For the fortieth anniversary of their deaths (during 1972), five young volunteers from the lower Falls are remembered: Daniel McAreavey, Joseph McKinney, Jimmy Quigley, John Donaghy, Patrick Maguire (real name Patrick Pendleton). Maguire, McKinney and Donaghy died together in an explosion (Oct 10); Quigley (Sept 29) and McAreavey (Oct 6) were shot. For further details of the how these five met their deaths, see among others Lost Lives by McKittrick et al. (Archive.org | Amazon UK | US). Biographies of the five begin at 7m46s in this history of D Company.
“End sectarianism – it hasn’t gone away. Bring down the walls.” Workers Party (web) stencil on Northumberland Street, Belfast. “It hasn’t gone away” echoes Gerry Adams’s remark (Sunday 13 August, 1995) that the IRA “haven’t gone away”.
“End internment, 1971-2012. www.eırıgı.org.” Imprisonment without trial was introduced in Northern Ireland on August 9th, 1971. The return to prison of volunteers by having their license or bail revoked is considered internment by anti-Agreement republicans – see e.g. Release Marian Price or End Internment By Remand.
The events of March 1988 are remembered 25 years on: the IRA’s Seán Savage, Daniel McCann, Mairéad Farrell were killed by the SAS in Gibraltar on March 6th; Kevin McCracken (IRA) was killed by British solders in Turf Lodge on the night of March 14th, after the corpses had returned to Belfast; John Murray, Thomas McErlean, and Caoimhín Mac Brádaigh (IRA) were killed by Michael Stone on March 16th in Milltown cemetery at the burial of the three. (Two British soldiers, Derek Wood and David Howes, were killed at Mac Brádaigh’s funeral procession on March 19th.)

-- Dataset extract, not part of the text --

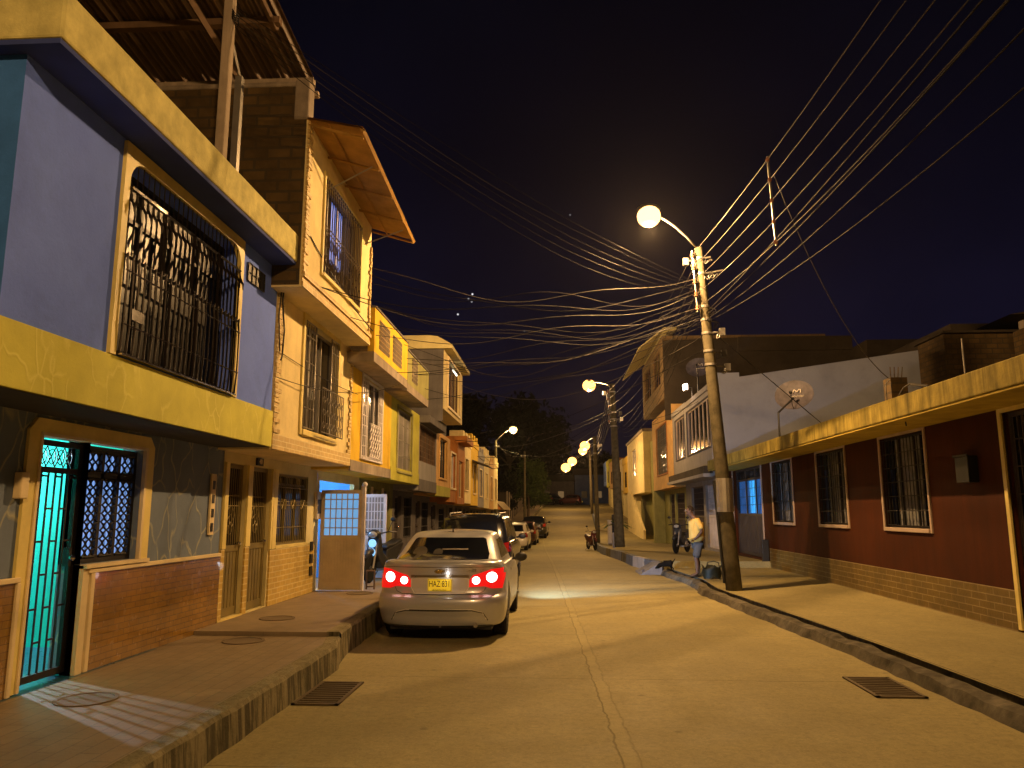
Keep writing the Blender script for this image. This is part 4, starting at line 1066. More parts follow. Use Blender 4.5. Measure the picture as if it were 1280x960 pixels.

Events include a plaque to “women in struggle” in the Roddy’s and a murals in Twinbrook (X02322 | M09378) and on the “International Wall” Divis Street (X00979).
Competing Sinn Féin and IRSP Easter commemorations on the site of the former RUC barracks, and from éirígí in Beechmount Avenue, for Easter Monday.
“Belfast Easter Commemoration, Sunday 31st March. Assemble Beechmount Ave 1pm, parade leaves 1.30pm sharp. Speaker: Mary Lou McDonald, Vice President Sinn Féin/TD. Honour Ireland’s patriot dead – wear an Easter lily. Cumann Uaigheann na Laochra Gael – National Graves Association.”
“Shankill Star [flute band Fb] in memory of Brian Robinson”. A brand new piece (unveiled March 2, 2013) to Brian Robinson and/sponsored by the Shankill Star Flute Band, in Disraeli Street – where Robinson grew up – replete with images from the first World War such as soldiers (both British and German), trenches and poppies. Robinson was killed on 2 Sept., 1989 by an army undercover unit moments after he had shot and killed a Catholic named Patrick McKenna (WP). This is the second mural on the street to Robinson – see M08248. The piece is not paint, but printed boards, and the image has been generated by computer.
A board in the Bogside for “International Women’s Day, 8th March 2013 – Battling On: From petrol bombs to yarn bombs.” The woman in the painting – in the style of Banksy’s Flower Thrower (also imitated in Bundoran Banksy) – seems to have a petrol bomb rather than a yarn bomb.